#### Short problem
Within the material below, find each line bearing the word "objects" and present it.

══════════════════════════════

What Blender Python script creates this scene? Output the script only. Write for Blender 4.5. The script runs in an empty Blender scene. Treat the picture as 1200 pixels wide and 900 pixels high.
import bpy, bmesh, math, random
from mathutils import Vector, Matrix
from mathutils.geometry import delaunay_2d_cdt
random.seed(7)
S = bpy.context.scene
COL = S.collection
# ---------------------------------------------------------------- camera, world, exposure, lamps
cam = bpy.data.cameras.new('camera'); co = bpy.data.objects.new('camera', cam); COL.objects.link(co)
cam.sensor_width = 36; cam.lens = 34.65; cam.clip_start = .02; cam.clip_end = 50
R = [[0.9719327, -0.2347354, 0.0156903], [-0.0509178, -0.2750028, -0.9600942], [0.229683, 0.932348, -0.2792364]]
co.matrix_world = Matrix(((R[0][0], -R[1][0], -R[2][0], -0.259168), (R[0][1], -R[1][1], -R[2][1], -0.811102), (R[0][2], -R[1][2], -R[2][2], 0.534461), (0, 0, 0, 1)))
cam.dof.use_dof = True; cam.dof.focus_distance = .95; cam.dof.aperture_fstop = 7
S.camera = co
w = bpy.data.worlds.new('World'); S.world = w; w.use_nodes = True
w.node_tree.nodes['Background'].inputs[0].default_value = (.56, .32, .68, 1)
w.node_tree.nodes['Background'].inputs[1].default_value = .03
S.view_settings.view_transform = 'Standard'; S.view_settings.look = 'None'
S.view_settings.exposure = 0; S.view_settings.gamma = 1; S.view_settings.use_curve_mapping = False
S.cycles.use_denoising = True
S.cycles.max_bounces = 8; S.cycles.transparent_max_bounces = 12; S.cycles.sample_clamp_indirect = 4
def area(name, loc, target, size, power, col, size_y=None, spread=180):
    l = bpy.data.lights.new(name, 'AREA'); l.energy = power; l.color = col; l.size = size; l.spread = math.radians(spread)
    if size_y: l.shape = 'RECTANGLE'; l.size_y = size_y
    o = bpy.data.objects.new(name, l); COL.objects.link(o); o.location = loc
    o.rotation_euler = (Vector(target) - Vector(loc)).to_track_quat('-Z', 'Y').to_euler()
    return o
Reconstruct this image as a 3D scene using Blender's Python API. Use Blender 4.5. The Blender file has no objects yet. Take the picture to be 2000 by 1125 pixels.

══════════════════════════════

#### Answer
cam = bpy.data.cameras.new('camera'); co = bpy.data.objects.new('camera', cam); COL.objects.link(co)
    o = bpy.data.objects.new(name, l); COL.objects.link(o); o.location = loc
Reconstruct this image as a 3D scene using Blender's Python API. Use Blender 4.5. The Blender file has no objects yet. Take the picture to be 2000 by 1125 pixels.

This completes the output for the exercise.